Let’s explore why structured production preparation is essential, especially for new or innovative products, and why trying to “move fast” without discipline almost always backfires.
At first glance, many products look simple to assemble. However, even seemingly straightforward assemblies require a substantial amount of preparation before transitioning into high-volume production. Without that groundwork, manufacturers face a high probability of delays, quality issues, and costly rework.
The video below walks through these concepts in more depth and shows why disciplined preparation is the foundation of successful manufacturing:
Fast and flexible…or predictable and scalable?
There are two common approaches to production:
- Low-structure, high-flexibility suppliers who promise speed and flexibility for last-minute changes
- Highly structured manufacturers who follow proven, step-by-step production frameworks
While the first option may sound attractive, especially in the early stages, it carries significant risk. The more complex or unique a product is, the smaller the chance that everything will “just work.” Structured processes may feel slower at first, but they lead to far more predictable outcomes, making it possible to scale volumes predictably while maintaining quality.
Production is a puzzle
Production success depends on having every piece of the puzzle in place at the right time:
- Finalized product design (including firmware and packaging)
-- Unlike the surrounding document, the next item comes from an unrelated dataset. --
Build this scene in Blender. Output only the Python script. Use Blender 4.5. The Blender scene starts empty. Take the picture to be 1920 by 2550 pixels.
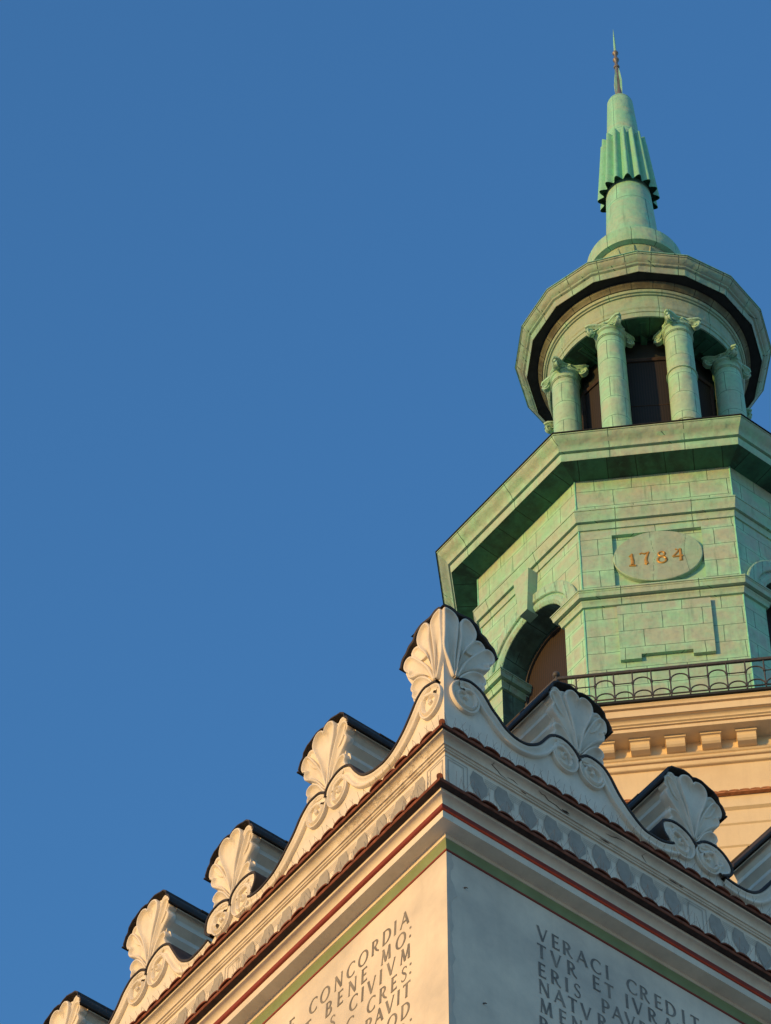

- Reliable components—both custom and off-the-shelf
- Validated tooling, fixtures, jigs, and test stations
- Stable manufacturing processes and maintained equipment
- Clear test methods and aligned acceptance criteria
- Trained operators, inspectors, and logistics staff
If even one element is missing, late, or incorrect, production can grind to a halt. Manufacturers are constantly fighting forces that try to derail production, such as unclear requirements, inconsistent quality standards, natural process variation, human error, equipment instability, and last-minute design changes.
Components are a major risk driver
For an average innovative electronic product, risk is everywhere: custom displays, battery packs, PCBAs, enclosures, surface treatments, packaging, and more. Any single component arriving late, defective, counterfeit, or end-of-life can stop production entirely (or, worse, lead to complaints from users).
This is why critical components must be managed carefully, tested in small batches, and validated over time; not ordered all at once before the process is proven.
Why structure matters even more after design freeze
There’s a key shift in mindset during New Product Introduction (NPI). Early engineering phases allow flexibility and experimentation. But once the design is frozen and the process moves into tooling validation, pre-production, and mass production, flexibility drops sharply.
Late changes at this stage can be extremely expensive, much like modifying a commercial real-estate project mid-build. Production is no longer about experimentation; it’s about execution.
The role of pilot runs and production gates
Structured NPI relies on clear go/no-go gates:
- Entry into ‘pre-production’ requires validated elements (product design, tooling samples, test methods), packaging readiness, and alignment across all parties.
- Entry into ‘mass production’ requires successful pilot runs, stable processes, validated suppliers, proven countermeasures (including verified fixes, not assumptions).
Running multiple pilot builds is often necessary. A single pilot run may hide instability that only appears over time. Variation is unavoidable, but it must be understood and controlled before scaling.
Your structured production preparation takeaway
Structured production preparation reduces risk, controls variation, and enables reliable scale-up. Skipping steps may feel faster, but it dramatically increases the chance of production failures.